GIVEN REQUEST: Can you print the data exactly and leave out each image?

SUPPLIED INFORMATION:

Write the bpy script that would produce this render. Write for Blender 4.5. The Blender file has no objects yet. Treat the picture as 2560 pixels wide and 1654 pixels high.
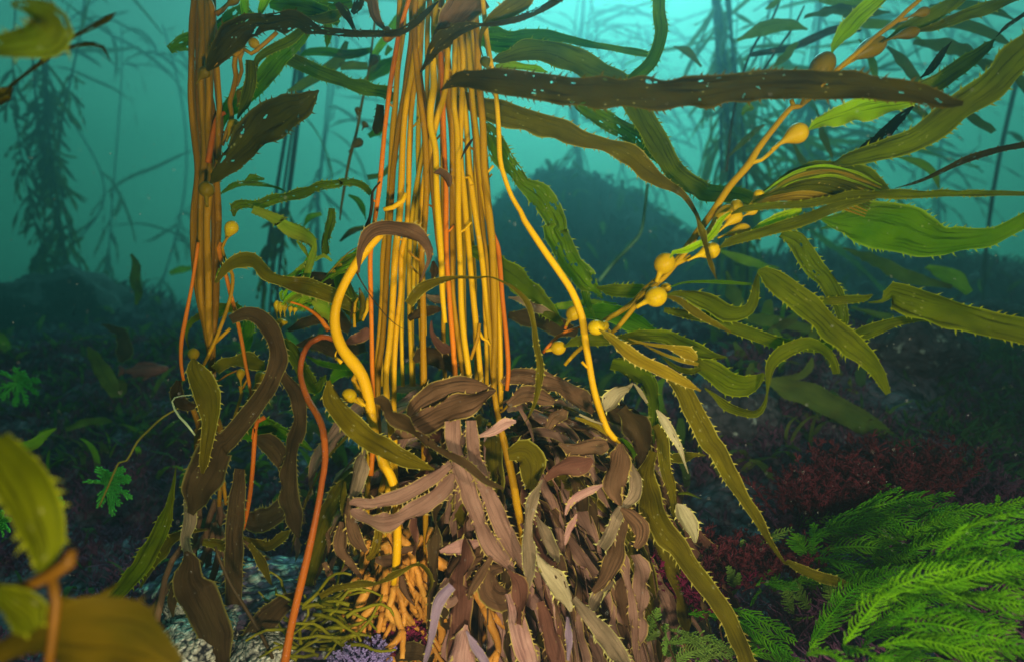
import bpy, math, random
import numpy as np
from mathutils import Vector, Matrix, noise as mn
rng = random.Random(7)
nr = np.random.RandomState(5)
sc = bpy.context.scene
COL = sc.collection
# ------------------------------------------------------------------ camera
CZ = 0.60
FPX = 1525.5                      # focal length in photo pixels (2560 wide)
cam_d = bpy.data.cameras.new('camera'); cam = bpy.data.objects.new('camera', cam_d); COL.objects.link(cam)
cam.location = (0, 0, CZ); cam.rotation_euler = (math.radians(90), 0, 0)
cam_d.sensor_width = 36; cam_d.lens = 36 * FPX / 2560
cam_d.clip_start = 0.02; cam_d.clip_end = 200
cam_d.dof.use_dof = True; cam_d.dof.focus_distance = 0.95; cam_d.dof.aperture_fstop = 2.8
sc.camera = cam
# ------------------------------------------------------------------ exposure, render
sc.render.engine = 'CYCLES'
sc.view_settings.view_transform = 'Standard'; sc.view_settings.look = 'None'
sc.view_settings.exposure = 0.0; sc.view_settings.gamma = 1
cy = sc.cycles
cy.use_denoising = True
cy.max_bounces = 6; cy.diffuse_bounces = 2; cy.glossy_bounces = 2; cy.transmission_bounces = 3
cy.transparent_max_bounces = 12; cy.volume_bounces = 0
cy.sample_clamp_indirect = 4
# ------------------------------------------------------------------ daylight filtered by the water above
SUN_EL, SUN_AZ = 45, 14           # azimuth measured from the view direction towards +X
w = bpy.data.worlds.new('World'); sc.world = w; w.use_nodes = True
nt = w.node_tree; nt.nodes.clear()
out = nt.nodes.new('ShaderNodeOutputWorld'); bg = nt.nodes.new('ShaderNodeBackground')
sky = nt.nodes.new('ShaderNodeTexSky'); sky.sky_type = 'NISHITA'; sky.sun_disc = False
sky.sun_elevation = math.radians(SUN_EL); sky.sun_rotation = math.radians(SUN_AZ)
tc = nt.nodes.new('ShaderNodeTexCoord'); sep = nt.nodes.new('ShaderNodeSeparateXYZ')
nt.links.new(tc.outputs['Generated'], sep.inputs[0])
ramp = nt.nodes.new('ShaderNodeValToRGB'); mr = nt.nodes.new('ShaderNodeMapRange')
mr.inputs['From Min'].default_value = -1; mr.inputs['From Max'].default_value = 1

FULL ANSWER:
Write the bpy script that would produce this render. Write for Blender 4.5. The Blender file has no objects yet. Treat the picture as 2560 pixels wide and 1654 pixels high.
import bpy, math, random
import numpy as np
from mathutils import Vector, Matrix, noise as mn
rng = random.Random(7)
nr = np.random.RandomState(5)
sc = bpy.context.scene
COL = sc.collection
# ------------------------------------------------------------------ camera
CZ = 0.60
FPX = 1525.5                      # focal length in photo pixels (2560 wide)
cam_d = bpy.data.cameras.new('camera'); cam = bpy.data.objects.new('camera', cam_d); COL.objects.link(cam)
cam.location = (0, 0, CZ); cam.rotation_euler = (math.radians(90), 0, 0)
cam_d.sensor_width = 36; cam_d.lens = 36 * FPX / 2560
cam_d.clip_start = 0.02; cam_d.clip_end = 200
cam_d.dof.use_dof = True; cam_d.dof.focus_distance = 0.95; cam_d.dof.aperture_fstop = 2.8
sc.camera = cam
# ------------------------------------------------------------------ exposure, render
sc.render.engine = 'CYCLES'
sc.view_settings.view_transform = 'Standard'; sc.view_settings.look = 'None'
sc.view_settings.exposure = 0.0; sc.view_settings.gamma = 1
cy = sc.cycles
cy.use_denoising = True
cy.max_bounces = 6; cy.diffuse_bounces = 2; cy.glossy_bounces = 2; cy.transmission_bounces = 3
cy.transparent_max_bounces = 12; cy.volume_bounces = 0
cy.sample_clamp_indirect = 4
# ------------------------------------------------------------------ daylight filtered by the water above
SUN_EL, SUN_AZ = 45, 14           # azimuth measured from the view direction towards +X
w = bpy.data.worlds.new('World'); sc.world = w; w.use_nodes = True
nt = w.node_tree; nt.nodes.clear()
out = nt.nodes.new('ShaderNodeOutputWorld'); bg = nt.nodes.new('ShaderNodeBackground')
sky = nt.nodes.new('ShaderNodeTexSky'); sky.sky_type = 'NISHITA'; sky.sun_disc = False
sky.sun_elevation = math.radians(SUN_EL); sky.sun_rotation = math.radians(SUN_AZ)
tc = nt.nodes.new('ShaderNodeTexCoord'); sep = nt.nodes.new('ShaderNodeSeparateXYZ')
nt.links.new(tc.outputs['Generated'], sep.inputs[0])
ramp = nt.nodes.new('ShaderNodeValToRGB'); mr = nt.nodes.new('ShaderNodeMapRange')
mr.inputs['From Min'].default_value = -1; mr.inputs['From Max'].default_value = 1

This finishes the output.